Language: Tamil

Cast: Arulnithi, Shraddha Srinath

Director: Bharath Neelakandan

What if you find yourself tied to a chair with packaging tape, in a house you barely recognise? That’s the plight that befalls Mathi (Arulnithi) at the beginning of K-13, written and directed by first-timer Barath Neelakantan. Flashback a bit, and we learn that Mathi has worked as an assistant director, and he now wants to make his own movie. He reveals this to Malar (Shraddha Srinath), who he meets in a nightclub. She’s a writer, too—and the film sneaks in a nod to another thriller about a writer, The Shining. But you’d be wrong if you think K-13 is animated by the spirit of Stephen King. Rather, it plays out like the love child of Alfred Hitchcock’s Rear Window and François Ozon’s Swimming Pool. A man trapped in a room, using a keyhole to spy on neighbours. Murder. A twisty climax that toys with us. This is solid material for a movie.

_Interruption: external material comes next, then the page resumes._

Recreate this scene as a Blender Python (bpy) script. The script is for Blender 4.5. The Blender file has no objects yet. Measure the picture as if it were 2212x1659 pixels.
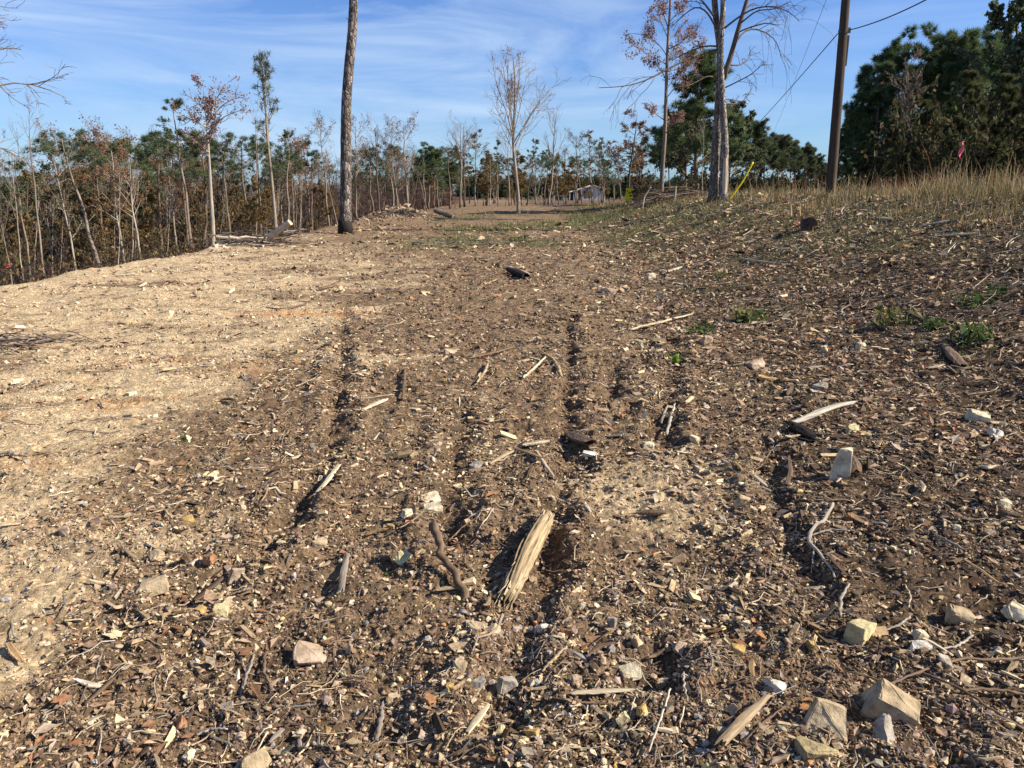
import bpy, bmesh, math, random
import numpy as np
from mathutils import Vector, Matrix

random.seed(7)
RNG = np.random.default_rng(11)
scene = bpy.context.scene
COL = scene.collection
R_ = math.radians

# ------------------------------------------------------------------ camera maths
TU, TV = 0.6745, 0.6745 * 0.75
PITCH = R_(14.2)
CZ = 1.62
CP, SP = math.cos(PITCH), math.sin(PITCH)


def uv(px, py):
    return (px - 1106.0) / 1106.0 * TU, (829.5 - py) / 829.5 * TV


def ray(px, py):
    u, v = uv(px, py)
    return np.array([u, CP + v * SP, -SP + v * CP])


def project(p):
    x, y, z = p[0], p[1], p[2] - CZ
    f = y * CP - z * SP
    return 1106 + (x / f) / TU * 1106, 829.5 - ((y * SP + z * CP) / f) / TV * 829.5


# ------------------------------------------------------------------ noise
def _h(ix, iy, seed):
    n = (ix.astype(np.int64) * 374761393 + iy.astype(np.int64) * 668265263 + seed * 974711) & 0xFFFFFFFF
    n = ((n ^ (n >> 13)) * 1274126177) & 0xFFFFFFFF
    n = n ^ (n >> 16)
    return (n & 0xFFFF) / 65536.0 * 2 * math.pi


def pn(x, y, seed=0):
    x = np.asarray(x, float); y = np.asarray(y, float)
    xi = np.floor(x); yi = np.floor(y)
    fx = x - xi; fy = y - yi
    sx = fx * fx * fx * (fx * (fx * 6 - 15) + 10); sy = fy * fy * fy * (fy * (fy * 6 - 15) + 10)

    def g(dx, dy):
        a = _h(xi + dx, yi + dy, seed)
        return np.cos(a) * (fx - dx) + np.sin(a) * (fy - dy)
    a = g(0, 0) + sx * (g(1, 0) - g(0, 0))
    b = g(0, 1) + sx * (g(1, 1) - g(0, 1))
    return (a + sy * (b - a)) * 1.5


def sm(a, b, x):
    t = np.clip((x - a) / (b - a), 0, 1)
    return t * t * (3 - 2 * t)


# ------------------------------------------------------------------ terrain
def T(x, y):
    x = np.asarray(x, float); y = np.asarray(y, float)
    yp = np.clip(y, 0, 400)
    z = -0.0025 * yp
    r = np.sqrt(x * x + y * y)
    # right-hand bank
    fade = 1 - sm(34, 66, y)
    z = z + 1.5 * sm(3.0, 10.5, x + 0.5 * pn(x * .1, y * .1, 3)) * fade
    # low rise across the far clearing
    z = z + (.62 + .022 * np.clip(x, -6, 14)) * np.exp(-((y - 66) / 17.0) ** 2) * sm(-9.5, -3, x)
    # left drop-off
    xe = -9.0 + 0.5 * pn(y * .12, 0 * y + .3, 5) + 0.25 * pn(y * .5, 0 * y + 7.3, 6)
    xe = xe - 40 * sm(150, 260, y)
    d = np.clip(xe - x, 0, None)
    drop = 0.40 * (np.sqrt(d * d + 0.25) - 0.5)
    drop = 7.0 * (1 - np.exp(-drop / 7.0))
    z = z - drop * (1 - sm(260, 420, y))
    # spoil mound on the left edge
    z = z + 0.62 * np.exp(-((x + 7.6) / 1.7) ** 2 - ((y - 50) / 3.4) ** 2)
    z = z + 0.35 * np.exp(-((x + 6.3) / 1.5) ** 2 - ((y - 47) / 3.0) ** 2)
    return z


RUTS = [[(1230, 690), (1222, 1000), (1160, 1280), (1095, 1480), (1085, 1560)],
        [(742, 660), (738, 780), (712, 1000), (560, 1190), (420, 1290)],
        [(1000, 880), (985, 1000), (975, 1120), (965, 1230)],
        [(1455, 740), (1440, 900), (1430, 960)],
        [(1655, 960), (1700, 1150), (1760, 1330), (1900, 1470), (1990, 1560), (2040, 1650)],
        [(1330, 790), (1318, 860)],
        [(1420, 1440), (1395, 1500)]]


TS = .8 * 1.012 ** np.arange(600)


def at0(px, py, H):
    d = ray(px, py)

    def hit(ts):
        b = CZ + d[2] * ts < H(d[0] * ts, d[1] * ts)
        return int(np.argmax(b)) if b.any() else len(ts) - 1
    k = max(hit(TS), 1)
    ts = np.linspace(TS[k - 1], TS[k], 60); k = hit(ts)
    p = d * ts[k]
    return np.array([p[0], p[1], CZ + p[2]])


RUTW = []
for r_ in RUTS:
    RUTW.append([at0(a, b, T)[:2] for a, b in r_])


def rutdist(x, y):
    best = np.full(np.shape(x), 9.0)
    sel = (y < 14) & (np.abs(x) < 8) & (y > 0.5)
    if not np.any(sel):
        return best
    xs, ys = x[sel], y[sel]
    b = np.full(xs.shape, 9.0)
    wob = 0.07 * pn(xs * 5, ys * 5, 61) + .05 * pn(xs * 1.7, ys * 1.7, 62)
    for poly in RUTW:
        for A, B in zip(poly[:-1], poly[1:]):
            e = B - A; L2 = e @ e
            t = np.clip(((xs - A[0]) * e[0] + (ys - A[1]) * e[1]) / L2, 0, 1)
            b = np.minimum(b, np.hypot(xs - A[0] - t * e[0], ys - A[1] - t * e[1]) + wob)
    best[sel] = b
    return best


def masks(x, y):
    n1 = pn(x * .7, y * .45, 21) + .5 * pn(x * 1.9, y * 1.3, 22) + .35 * pn(x * 5, y * 4, 20)
    sand = sm(-1.5, -2.7, x + 1.1 * n1 + .5 * pn(x * .35 + y * .2, y * .3, 27) + 0.12 * np.clip(4.5 - y, 0, 3)) * (1 - sm(14, 33, y + 6 * n1 + 2 * (x + 6)))
    sand = np.maximum(sand, .8 * sm(.62, .3, np.hypot((x - .92), (y - 4.0) * .8) + .15 * n1))
    sand = np.maximum(sand, .4 * np.exp(-((x + 7.0) / 1.6) ** 2 - ((y - 49) / 4) ** 2))
    sand = sand * (1 - .85 * sm(.12, .5, pn(x * .5 + 3, y * 1.1, 23) - .2 * sm(3, 7, y)))
    sand = sand * (1 - .6 * sm(.15, .45, pn(x * 1.3 + y * .5, y * 3.4 - x * 1.3, 28)) * sm(-9, -7.5, x))
    dark = sm(.6, 2.4, x + .5 * n1 - .09 * np.clip(y - 3, 0, 20)) * (1 - .3 * sm(12, 20, y))
    dark = np.maximum(dark, .8 * sm(-.05, .5, n1) * sm(3.8, 2.4, y))
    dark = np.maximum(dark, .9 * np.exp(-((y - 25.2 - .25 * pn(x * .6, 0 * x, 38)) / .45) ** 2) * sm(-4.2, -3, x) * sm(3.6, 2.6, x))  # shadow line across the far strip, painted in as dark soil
    green = sm(.0, .6, pn(x * .16, y * .12, 24) + .5 * pn(x * .6, y * .5, 25) + .25) * sm(17, 26, y) * sm(-6, -1, x) * (1 - sm(46, 56, y + 0.4 * x))
    green = np.maximum(green, .8 * sm(3.5, 8, x) * sm(10, 15, y) * (1 - sm(70, 110, y)))
    litter = sm(0.0, 4.0, -9.2 - x)
    orange = sm(.9, .2, np.hypot((x + 2.9) * .7, (y - 10.6) * 2.2) + .5 * n1) * .9
    orange = np.maximum(orange, .55 * sm(.2, .5, pn(x * 1.4, y * 2.4, 29)) * sm(-1.6, -2.6, x) * sm(9, 7, y))
    return np.clip(sand, 0, 1), np.clip(dark, 0, 1), np.clip(green, 0, 1), litter, np.clip(orange, 0, 1)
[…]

Say what you will about Arulnithi’s ability to emote (and K-13 needs way too much emoting for a performer of his limited range), the man certainly has an eye for interesting scripts. The director makes Mathi an introvert, a loner, and he gives Malar a line about loneliness. Are they a match made in heaven? Or is Mathi just projecting? Or is there something else, something that goes down to the very root of the writing process? To what extent will a writer go for a good story? I’m not telling, but pay attention to the title of Malar’s novel: Kaatchi Pizhai. What you see isn’t what you get. K-13 is one of those movies where the reviewer is forced to play games with the reader the way the director plays with the audience. To reveal even one aspect (say, the identity of the corpse Mathi stumbles upon) is a disservice to the viewing experience.

So why does the film remain at an arm’s distance? It’s the writing. The awkward, mood-killing stretch with Yogi Babu is easily forgiven, but the first half seems to consist almost entirely of Mathi wiping his prints from various surfaces in the house. Because nothing else registers. We never feel the tension Mathi must surely be feeling. The red herrings are badly worked in, and a three-way conversation that tells us something about Malar needed much more time to breathe. There’s some flamboyant filmmaking, sure. (From one angle, Malar’s gold-coloured heels look like she needed an escalator to climb into them.) But in the basic staging, you can repeatedly sense the distance between the effect the director was going for and what he ended up with. The sheer rush of events in the second half keeps things interesting, but the juiciness of the premise promised a lot more.